Etiquette When Working with Creative People

No matter how dreadful their work may seem, keep these things in mind before you dismiss them as artists:

  1. You may not understand their creative project. (You may not be the best audience member / reader / consumer of their work.)

  2. They may be developing in a way that isn’t obvious.

  3. Their work may be in response to something you don’t know about / don’t understand.

  4. Their work may take some time to appreciate. (Not a bad thing at all.)

  5. They may have deliberately violated artistic conventions and you can’t see it yet.

  6. They may be about to produce something else that you will like.

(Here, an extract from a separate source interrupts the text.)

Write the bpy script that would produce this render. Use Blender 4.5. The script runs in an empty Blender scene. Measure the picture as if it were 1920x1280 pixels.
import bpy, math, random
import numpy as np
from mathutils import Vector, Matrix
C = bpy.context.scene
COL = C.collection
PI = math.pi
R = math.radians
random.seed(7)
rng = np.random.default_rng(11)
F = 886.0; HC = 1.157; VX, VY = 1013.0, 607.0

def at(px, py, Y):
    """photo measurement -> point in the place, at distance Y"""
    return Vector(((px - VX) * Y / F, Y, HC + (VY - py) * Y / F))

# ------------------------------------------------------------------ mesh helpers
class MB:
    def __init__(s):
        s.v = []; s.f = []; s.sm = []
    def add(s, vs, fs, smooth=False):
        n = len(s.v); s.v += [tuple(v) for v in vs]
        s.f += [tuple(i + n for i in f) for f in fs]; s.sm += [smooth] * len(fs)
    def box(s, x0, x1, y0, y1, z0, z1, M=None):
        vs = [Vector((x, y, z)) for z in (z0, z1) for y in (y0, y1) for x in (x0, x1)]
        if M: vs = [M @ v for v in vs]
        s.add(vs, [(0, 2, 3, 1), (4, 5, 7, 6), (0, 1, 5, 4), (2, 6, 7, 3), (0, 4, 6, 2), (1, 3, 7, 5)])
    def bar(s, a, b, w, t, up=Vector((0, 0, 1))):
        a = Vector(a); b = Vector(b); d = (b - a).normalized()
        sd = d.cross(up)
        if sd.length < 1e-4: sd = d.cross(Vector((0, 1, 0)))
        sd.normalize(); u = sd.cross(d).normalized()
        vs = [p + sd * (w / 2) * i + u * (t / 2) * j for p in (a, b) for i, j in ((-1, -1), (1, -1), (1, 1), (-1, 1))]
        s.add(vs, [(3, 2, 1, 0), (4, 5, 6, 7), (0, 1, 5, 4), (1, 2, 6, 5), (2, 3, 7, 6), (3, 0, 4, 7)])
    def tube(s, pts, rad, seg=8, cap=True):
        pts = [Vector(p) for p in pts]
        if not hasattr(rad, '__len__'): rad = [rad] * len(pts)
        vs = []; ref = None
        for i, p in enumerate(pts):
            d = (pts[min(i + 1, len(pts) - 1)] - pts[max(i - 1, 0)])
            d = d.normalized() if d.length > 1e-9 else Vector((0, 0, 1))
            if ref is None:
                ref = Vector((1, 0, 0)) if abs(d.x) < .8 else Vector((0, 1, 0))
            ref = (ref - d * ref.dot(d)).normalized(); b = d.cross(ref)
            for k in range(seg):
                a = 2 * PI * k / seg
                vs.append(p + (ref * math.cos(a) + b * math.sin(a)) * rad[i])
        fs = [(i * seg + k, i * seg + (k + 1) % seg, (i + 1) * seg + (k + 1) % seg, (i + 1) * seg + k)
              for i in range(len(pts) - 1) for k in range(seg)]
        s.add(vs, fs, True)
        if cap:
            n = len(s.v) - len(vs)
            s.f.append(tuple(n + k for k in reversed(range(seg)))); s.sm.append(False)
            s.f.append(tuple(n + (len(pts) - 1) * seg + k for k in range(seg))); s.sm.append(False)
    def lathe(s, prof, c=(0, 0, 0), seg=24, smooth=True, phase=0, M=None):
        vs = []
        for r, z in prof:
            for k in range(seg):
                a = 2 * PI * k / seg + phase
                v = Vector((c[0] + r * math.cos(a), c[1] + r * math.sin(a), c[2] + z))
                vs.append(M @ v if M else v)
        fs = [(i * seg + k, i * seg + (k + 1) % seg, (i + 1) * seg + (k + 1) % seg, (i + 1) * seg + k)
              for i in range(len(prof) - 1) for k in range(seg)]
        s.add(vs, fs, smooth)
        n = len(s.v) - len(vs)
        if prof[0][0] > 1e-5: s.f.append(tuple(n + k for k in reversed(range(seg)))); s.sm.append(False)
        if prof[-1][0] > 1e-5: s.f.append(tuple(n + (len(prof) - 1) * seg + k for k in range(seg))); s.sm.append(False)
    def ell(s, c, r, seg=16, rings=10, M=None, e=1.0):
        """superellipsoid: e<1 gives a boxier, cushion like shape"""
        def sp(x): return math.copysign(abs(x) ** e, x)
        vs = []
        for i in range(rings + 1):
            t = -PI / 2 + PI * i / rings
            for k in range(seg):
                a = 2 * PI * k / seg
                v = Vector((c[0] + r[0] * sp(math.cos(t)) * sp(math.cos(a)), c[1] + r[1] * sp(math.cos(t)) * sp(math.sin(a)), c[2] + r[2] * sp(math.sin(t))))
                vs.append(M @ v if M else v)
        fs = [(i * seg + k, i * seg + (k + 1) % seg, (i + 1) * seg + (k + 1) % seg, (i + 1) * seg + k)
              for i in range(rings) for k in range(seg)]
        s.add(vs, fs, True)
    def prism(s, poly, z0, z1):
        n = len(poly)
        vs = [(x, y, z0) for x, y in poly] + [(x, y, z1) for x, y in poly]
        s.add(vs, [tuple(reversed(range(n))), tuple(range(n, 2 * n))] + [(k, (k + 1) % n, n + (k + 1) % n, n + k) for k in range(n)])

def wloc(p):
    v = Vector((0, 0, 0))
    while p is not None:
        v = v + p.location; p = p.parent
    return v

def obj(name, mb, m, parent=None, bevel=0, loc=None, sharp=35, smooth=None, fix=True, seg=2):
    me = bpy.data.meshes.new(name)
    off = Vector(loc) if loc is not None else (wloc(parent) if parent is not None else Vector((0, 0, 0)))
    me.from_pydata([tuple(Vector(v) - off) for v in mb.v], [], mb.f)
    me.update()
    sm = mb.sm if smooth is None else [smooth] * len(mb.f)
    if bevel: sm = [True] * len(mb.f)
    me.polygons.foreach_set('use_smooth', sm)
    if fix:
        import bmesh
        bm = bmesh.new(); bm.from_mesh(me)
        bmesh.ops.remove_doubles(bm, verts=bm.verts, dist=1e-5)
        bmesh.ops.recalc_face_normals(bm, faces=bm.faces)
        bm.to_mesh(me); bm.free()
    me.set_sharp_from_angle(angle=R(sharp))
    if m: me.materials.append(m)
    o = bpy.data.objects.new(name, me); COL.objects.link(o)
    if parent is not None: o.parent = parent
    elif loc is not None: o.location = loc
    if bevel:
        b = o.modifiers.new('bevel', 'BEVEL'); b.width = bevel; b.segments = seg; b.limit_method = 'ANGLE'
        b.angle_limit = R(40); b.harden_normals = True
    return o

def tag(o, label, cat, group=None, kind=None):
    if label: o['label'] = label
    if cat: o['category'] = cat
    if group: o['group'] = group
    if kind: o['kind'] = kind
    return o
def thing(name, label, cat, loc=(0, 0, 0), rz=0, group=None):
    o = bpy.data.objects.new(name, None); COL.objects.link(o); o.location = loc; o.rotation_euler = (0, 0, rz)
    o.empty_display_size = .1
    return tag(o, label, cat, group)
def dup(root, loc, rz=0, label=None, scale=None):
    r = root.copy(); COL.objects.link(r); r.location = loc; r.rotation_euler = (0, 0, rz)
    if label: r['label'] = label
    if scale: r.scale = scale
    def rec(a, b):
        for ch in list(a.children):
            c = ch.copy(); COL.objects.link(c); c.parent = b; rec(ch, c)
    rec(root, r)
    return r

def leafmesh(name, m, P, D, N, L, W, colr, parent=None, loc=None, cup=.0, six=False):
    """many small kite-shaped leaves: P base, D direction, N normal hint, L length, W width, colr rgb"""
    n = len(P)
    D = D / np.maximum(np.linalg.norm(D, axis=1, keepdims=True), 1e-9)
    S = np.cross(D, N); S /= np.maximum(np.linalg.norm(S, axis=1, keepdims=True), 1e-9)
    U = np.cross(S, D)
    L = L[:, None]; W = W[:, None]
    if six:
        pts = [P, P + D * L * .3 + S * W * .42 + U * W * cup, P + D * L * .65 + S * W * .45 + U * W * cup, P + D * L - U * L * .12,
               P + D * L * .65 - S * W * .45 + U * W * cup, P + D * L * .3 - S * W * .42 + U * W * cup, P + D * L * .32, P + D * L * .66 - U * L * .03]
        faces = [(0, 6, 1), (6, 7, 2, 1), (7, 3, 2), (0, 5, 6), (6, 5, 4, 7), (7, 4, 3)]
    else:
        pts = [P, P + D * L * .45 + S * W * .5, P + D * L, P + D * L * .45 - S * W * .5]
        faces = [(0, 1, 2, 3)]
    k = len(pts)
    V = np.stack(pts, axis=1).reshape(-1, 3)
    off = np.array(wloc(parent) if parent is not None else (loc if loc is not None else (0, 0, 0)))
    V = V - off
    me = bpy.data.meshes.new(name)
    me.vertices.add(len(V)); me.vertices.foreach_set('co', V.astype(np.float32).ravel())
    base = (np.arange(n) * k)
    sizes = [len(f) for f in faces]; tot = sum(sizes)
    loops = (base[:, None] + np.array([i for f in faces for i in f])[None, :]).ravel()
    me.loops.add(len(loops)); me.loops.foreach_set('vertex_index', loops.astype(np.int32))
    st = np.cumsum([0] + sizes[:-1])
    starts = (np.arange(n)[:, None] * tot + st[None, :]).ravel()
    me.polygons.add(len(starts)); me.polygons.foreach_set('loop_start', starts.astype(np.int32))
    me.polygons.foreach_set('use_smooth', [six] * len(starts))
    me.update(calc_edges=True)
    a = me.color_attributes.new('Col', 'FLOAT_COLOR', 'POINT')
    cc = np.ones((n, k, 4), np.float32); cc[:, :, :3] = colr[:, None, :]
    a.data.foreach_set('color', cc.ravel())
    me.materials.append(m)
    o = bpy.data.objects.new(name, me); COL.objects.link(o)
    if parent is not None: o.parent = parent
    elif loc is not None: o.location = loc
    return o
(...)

Or maybe they already did.

  7. The piece / performance in question might be functioning as a stepping stone or a link in a much longer series of pieces. How deeply have you studied this person’s work?

  8. The context of the work may be interfering with how you receive the work.

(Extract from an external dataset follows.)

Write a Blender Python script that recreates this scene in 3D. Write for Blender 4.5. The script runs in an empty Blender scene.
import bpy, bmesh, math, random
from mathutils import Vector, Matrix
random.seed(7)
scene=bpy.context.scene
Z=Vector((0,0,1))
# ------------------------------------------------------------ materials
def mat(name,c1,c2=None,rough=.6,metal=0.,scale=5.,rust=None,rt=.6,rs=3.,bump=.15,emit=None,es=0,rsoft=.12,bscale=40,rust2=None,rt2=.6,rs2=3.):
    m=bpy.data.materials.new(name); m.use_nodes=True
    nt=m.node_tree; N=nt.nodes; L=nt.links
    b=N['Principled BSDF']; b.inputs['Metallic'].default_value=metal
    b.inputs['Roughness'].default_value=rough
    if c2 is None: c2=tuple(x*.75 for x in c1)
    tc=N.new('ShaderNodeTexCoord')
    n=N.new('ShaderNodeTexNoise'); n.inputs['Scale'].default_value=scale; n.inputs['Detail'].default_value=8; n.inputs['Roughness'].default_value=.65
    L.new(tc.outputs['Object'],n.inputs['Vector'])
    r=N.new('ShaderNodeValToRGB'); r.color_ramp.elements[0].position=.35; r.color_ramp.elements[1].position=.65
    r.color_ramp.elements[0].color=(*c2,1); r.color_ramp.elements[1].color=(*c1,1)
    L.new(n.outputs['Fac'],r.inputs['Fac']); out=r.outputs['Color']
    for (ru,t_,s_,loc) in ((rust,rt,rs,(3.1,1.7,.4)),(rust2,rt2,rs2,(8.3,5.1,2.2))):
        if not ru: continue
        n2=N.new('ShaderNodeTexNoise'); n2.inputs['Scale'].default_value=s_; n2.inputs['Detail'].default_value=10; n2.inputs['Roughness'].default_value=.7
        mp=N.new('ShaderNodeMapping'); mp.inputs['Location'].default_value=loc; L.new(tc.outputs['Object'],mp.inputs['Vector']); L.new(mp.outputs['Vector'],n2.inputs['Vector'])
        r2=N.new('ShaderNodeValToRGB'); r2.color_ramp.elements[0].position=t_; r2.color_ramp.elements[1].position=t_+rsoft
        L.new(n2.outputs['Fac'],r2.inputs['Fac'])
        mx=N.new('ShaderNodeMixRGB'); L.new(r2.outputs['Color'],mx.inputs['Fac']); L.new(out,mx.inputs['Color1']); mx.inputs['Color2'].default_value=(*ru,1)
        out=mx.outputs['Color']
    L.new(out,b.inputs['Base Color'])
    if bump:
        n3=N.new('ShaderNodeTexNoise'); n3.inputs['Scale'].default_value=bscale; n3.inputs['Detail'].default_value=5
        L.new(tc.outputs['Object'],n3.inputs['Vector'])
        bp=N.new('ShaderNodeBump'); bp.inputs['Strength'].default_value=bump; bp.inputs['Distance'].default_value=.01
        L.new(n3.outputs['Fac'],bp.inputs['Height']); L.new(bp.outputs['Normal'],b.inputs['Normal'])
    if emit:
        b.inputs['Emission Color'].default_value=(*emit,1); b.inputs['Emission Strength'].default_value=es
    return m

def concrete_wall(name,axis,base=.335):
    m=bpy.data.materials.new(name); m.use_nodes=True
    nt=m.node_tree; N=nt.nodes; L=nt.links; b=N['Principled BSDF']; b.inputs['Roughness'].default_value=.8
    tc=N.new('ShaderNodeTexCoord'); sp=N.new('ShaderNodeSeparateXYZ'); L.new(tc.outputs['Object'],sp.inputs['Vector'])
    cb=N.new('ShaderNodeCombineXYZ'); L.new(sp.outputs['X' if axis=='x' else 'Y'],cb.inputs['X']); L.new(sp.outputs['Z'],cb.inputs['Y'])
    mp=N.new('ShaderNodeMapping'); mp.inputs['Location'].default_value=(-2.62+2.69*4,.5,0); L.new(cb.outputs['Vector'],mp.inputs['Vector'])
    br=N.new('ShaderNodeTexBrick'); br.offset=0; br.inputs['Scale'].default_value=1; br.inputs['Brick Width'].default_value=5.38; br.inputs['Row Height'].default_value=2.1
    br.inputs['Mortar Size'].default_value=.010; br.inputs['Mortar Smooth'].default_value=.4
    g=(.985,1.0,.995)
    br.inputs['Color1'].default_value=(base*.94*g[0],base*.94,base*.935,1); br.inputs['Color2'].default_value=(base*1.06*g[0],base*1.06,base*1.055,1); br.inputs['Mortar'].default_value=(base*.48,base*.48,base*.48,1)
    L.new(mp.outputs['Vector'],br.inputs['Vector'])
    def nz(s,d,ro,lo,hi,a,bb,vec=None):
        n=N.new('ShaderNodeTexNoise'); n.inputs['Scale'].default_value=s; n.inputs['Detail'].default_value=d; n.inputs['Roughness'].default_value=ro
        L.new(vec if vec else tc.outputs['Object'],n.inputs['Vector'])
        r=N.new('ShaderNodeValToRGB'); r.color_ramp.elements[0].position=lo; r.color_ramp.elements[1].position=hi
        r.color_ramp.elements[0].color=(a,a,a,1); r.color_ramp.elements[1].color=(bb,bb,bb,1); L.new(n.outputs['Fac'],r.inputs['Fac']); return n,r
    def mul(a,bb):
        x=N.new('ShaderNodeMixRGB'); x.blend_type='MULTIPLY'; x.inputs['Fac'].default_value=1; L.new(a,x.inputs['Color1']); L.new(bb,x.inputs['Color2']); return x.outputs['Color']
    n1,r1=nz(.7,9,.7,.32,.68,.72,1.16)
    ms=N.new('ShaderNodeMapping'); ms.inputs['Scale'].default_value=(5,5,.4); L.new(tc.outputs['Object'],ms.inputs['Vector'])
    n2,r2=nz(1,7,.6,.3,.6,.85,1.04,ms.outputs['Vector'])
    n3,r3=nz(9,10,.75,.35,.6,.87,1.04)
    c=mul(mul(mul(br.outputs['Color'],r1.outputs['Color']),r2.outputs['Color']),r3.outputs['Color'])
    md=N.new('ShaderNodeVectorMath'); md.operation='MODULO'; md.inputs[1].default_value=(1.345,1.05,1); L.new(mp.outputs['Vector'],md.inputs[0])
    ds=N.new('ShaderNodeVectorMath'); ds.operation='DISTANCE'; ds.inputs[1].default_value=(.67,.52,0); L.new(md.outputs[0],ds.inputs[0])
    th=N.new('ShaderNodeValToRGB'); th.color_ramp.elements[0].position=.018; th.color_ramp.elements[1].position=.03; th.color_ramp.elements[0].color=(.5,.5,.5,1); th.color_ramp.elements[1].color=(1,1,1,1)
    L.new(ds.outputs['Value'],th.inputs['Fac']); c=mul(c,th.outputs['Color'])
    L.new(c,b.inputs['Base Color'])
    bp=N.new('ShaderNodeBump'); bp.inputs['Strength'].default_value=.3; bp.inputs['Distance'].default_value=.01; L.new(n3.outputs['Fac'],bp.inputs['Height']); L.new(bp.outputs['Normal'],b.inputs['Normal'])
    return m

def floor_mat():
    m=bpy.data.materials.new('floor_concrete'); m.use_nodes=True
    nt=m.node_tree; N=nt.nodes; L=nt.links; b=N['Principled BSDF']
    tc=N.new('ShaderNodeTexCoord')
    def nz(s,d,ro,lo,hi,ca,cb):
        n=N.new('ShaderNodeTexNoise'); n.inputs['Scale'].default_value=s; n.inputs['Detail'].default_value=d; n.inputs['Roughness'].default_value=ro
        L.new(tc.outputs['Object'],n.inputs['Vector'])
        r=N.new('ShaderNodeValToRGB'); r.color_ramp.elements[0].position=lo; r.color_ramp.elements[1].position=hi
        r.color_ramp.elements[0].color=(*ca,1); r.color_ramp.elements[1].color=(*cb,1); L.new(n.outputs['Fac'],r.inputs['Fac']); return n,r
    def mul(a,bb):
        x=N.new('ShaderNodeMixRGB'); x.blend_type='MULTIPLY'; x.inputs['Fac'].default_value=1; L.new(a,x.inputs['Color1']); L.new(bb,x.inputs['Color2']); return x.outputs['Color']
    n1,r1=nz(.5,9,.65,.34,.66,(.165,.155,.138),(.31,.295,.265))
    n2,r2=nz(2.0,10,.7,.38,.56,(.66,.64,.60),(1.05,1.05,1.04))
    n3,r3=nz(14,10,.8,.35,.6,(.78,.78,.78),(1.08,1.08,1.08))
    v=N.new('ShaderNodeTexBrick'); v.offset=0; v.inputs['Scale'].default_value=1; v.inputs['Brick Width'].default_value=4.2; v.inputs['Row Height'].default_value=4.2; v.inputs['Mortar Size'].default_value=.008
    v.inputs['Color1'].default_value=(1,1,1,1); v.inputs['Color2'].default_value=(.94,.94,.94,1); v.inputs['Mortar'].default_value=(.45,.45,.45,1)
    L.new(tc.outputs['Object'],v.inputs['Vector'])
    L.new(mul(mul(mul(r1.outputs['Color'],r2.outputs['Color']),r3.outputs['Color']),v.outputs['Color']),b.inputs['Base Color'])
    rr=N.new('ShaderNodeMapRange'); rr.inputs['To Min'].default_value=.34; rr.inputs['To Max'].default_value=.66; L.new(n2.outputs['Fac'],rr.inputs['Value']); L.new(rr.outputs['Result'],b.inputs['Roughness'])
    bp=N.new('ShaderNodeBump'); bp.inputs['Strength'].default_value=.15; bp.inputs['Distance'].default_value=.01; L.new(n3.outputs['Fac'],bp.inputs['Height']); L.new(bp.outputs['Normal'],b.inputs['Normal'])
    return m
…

  9. Your emotional / aesthetic background may be interfering with how you receive the work.

  10. You may see the work differently if you come back to it later (after a sandwich and a nap).

We can’t know what waits to be born from the hearts and minds of our fellow humans. All we can do is try to understand what we experience with our senses, keeping in mind that to respond to creative work is to participate in its existence (and, by extension, its creation). This carries a lot of responsibility above and beyond casual momentary consumption. As such, it is best to withhold judgment until we have thought about the work for a while—because we are neither infallible nor prescient. And if we are positioned to pass judgment on perceived flaws in the work, let us instead talk sincerely about what the work is doing right, about what it inspires in us, and about what we would like to see happen next.